Chevron Phillips Chemical Company LP (Chevron Phillips Chemical) announced today that its world-scale ethane cracker at Cedar Bayou in Baytown, Texas successfully achieved the major milestone of mechanical completion. The unit is now undergoing a series of rigorous commissioning activities, system checks and final certifications to ensure a safe and reliable start-up, and consistent, on-spec production. Once operational, the unit is expected to produce at least 1.5 million metric tons of product annually.

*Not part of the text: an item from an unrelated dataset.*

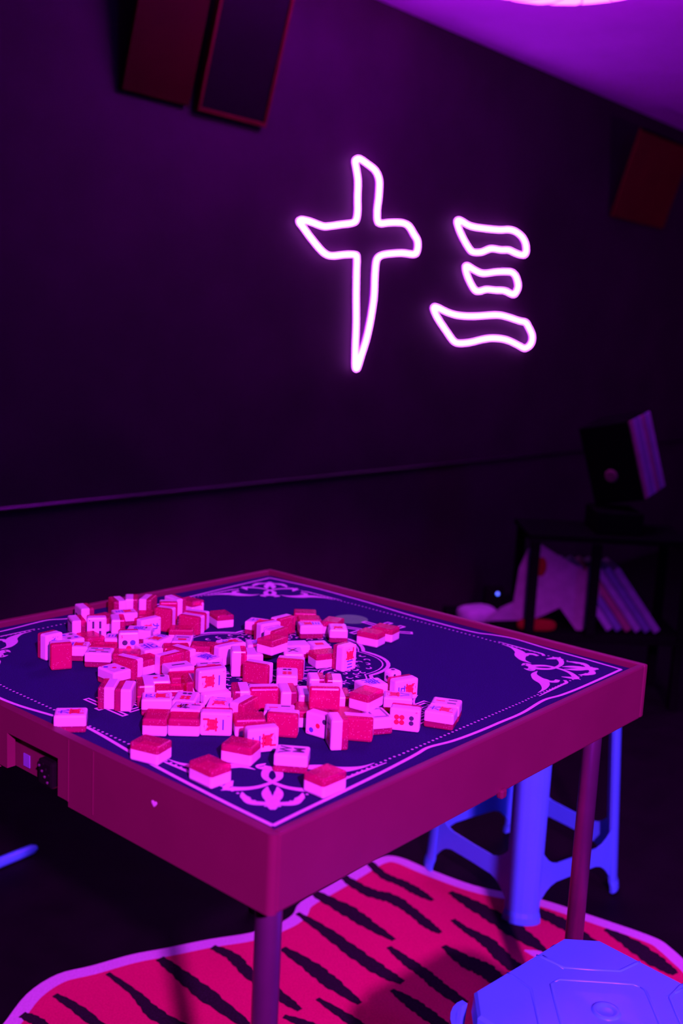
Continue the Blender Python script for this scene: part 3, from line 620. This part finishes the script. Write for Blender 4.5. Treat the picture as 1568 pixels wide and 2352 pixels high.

At peak construction, approximately 5,000 workers were employed on this project, helping to spawn additional economic activity across the region.
“With the mechanical completion of Cedar Bayou’s ethane cracker, we are now on the cusp of completing the most transformative project in our company’s history, our U.S. Gulf Coast petrochemical project,” said Mark Lashier, president and chief executive officer of Chevron Phillips Chemical.
“I want to thank our employees, contractors, and the community of Baytown for helping make this milestone possible.”
The new ethane cracker will produce valuable product for the company’s ethylene business and feedstock for its ethylene derivatives businesses. The polyethylene (PE) fleet now includes the two new PE units at Old Ocean, Texas, which were also part of the U.S. Gulf Coast petrochemical project (USGC PP). These units started up in September 2017 and play a critical role in Chevron Phillips Chemical’s strategic expansion to meet the growing global demand for PE. These units can produce a wide variety of high quality Marlex® polyethylene resins ranging from metallocene LLDPE film to bi-modal film and pipe products, displaying the wide capability of Chevron Phillips Chemical Company’s proprietary MarTech® technology.
In addition to the cracker and PE units, the company has purchased nearly 3,000 newly built rail cars and constructed a state-of-the-art storage-in-transition facility to ship polyethylene via rail to customers both domestically and to ports for export around the globe.